Humor and Satire– Shmatire!

Tag Archives: disliking foods

2)  When someone doesn’t like a certain food or animal, it doesn’t always mean that they just haven’t tried the right KIND of food or met YOUR animal.
Some people don’t like cheese.  Some people hate dogs.  My initial response to both of these revelations is always acting as though some sort of gauntlet has been thrown and I must immediately rise to the challenge of changing that person’s mind.  But it’s time I laid those feelings to rest.
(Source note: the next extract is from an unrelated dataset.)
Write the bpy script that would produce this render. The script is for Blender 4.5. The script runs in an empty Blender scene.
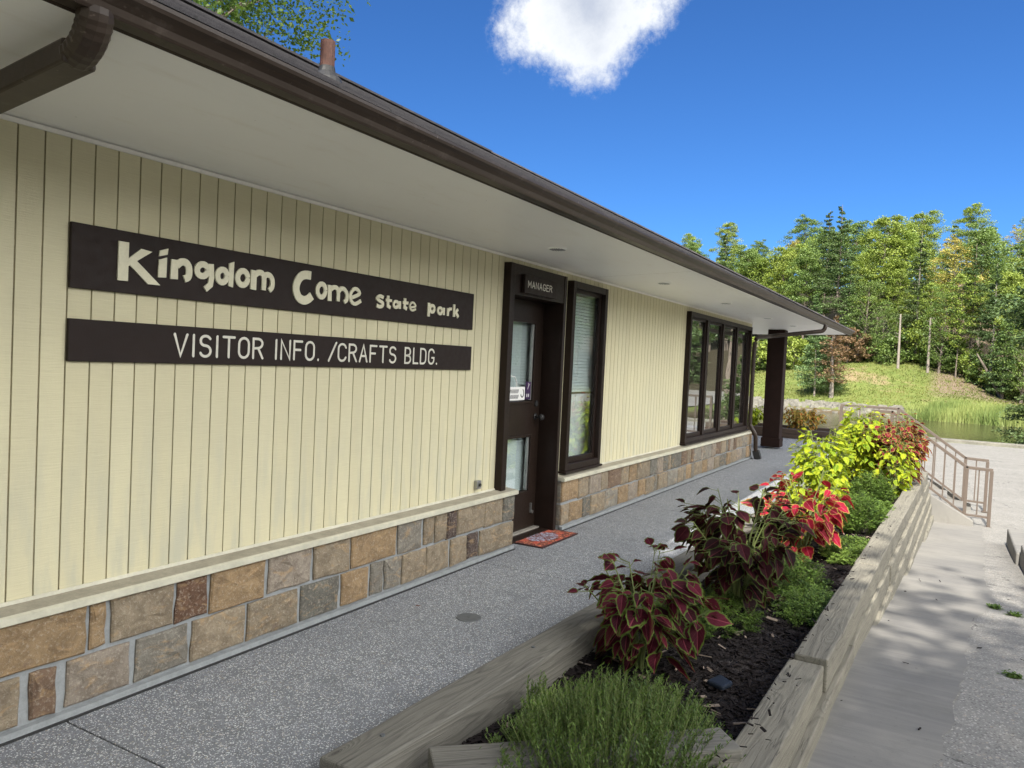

Everyone is entitled to his or her own opinion, and it is not my responsibility—nor have I just been personally invited—to rock that person’s world by introducing them to the one cheese or dog that will turn their unacceptable-to-me sentiments upside-down.  Yes, there are many, many kinds of cheese in the world, and maybe that person hasn’t tried St. Andres triple-crème brie (which my roommates and I used to refer to as ‘crack cheese’), and maybe that, to me, suggests that they have given up on cheese with a prematurity that verges on tragic.  But I do not need to prosthelytize so heartily.  I can enjoy cheese just as much even knowing that there are people out there who do not like it.  After all, that does ultimately mean that there is more cheese for me.  So why complain!
Not only that, but the few foods I actively dislike, such as crab and okra, I will vehemently refuse to try in any new and exciting flavor combinations or old family recipes.  I just don’t like them, ok?  While I understand objectively that it is in fact delicious, the very taste of crab makes me sick because of this one time when I ate crab stuffed shrimp and was then violently ill for several hours.  And okra, even deliciously fried, has a squishy, slippery texture I despise.  So quit asking, ok?  Trust me to know what I like and don’t.
This revelation may or may not have been prompted by the time I insisted that my coworker try black olives, which he had not had in years, but recalled disliking.  As he raced to the bathroom, I wondered what had been the point in forcing him to eat a food he was pretty sure he hated.  When you get right down to it, the only real motivation in such situations is the desire to be right; to have someone turn to you and say, “Wow, actually these ARE good!  What was I thinking all those years?”  But when you run the risk of having a subject turn to you and say woundedly, “Why?  Oh God, why?” as he chokes on his own bile—well, was it really worth it?  There are better things to be right about.  And ultimately, is someone else’s unexpected enjoyment of a food that you enjoy all that personally fulfilling?

So it goes with animals.  If someone is terrified of dogs, most likely because of some early childhood experience which left them heavily scarred, there is no need for you to make statements along the lines of, ‘But my dog is so sweet and gentle—you’ll love him!’  He’s still a dog, yes?  Then he’s terrifying to this person.  It doesn’t matter if he’s going to mix your friend a martini or present her with $25 gift card to Target.  She won’t think he’s cute.  She won’t want to pet him.  He won’t change her mind, and she doesn’t want to meet him.
Finally, just because you are not personally responsible for changing people’s minds about things they doesn’t like, doesn’t mean that they are doomed to wander through the rest of their days constantly missing out on the opportunity to eat pickles.  I myself used to hate shrimp, and eventually I tried eating them and gradually learned to love them.  And it wasn’t because one day someone skewered a shrimp on a toothpick and put it in my face at a cocktail party and made me gag it down until I realized how great it was.  It was because I made the decision myself to learn to like shrimp.  You can lead a person to foods they hate, but only they can decide whether or not that is going to change.  Trust them to know when the time is right to expand their tastes.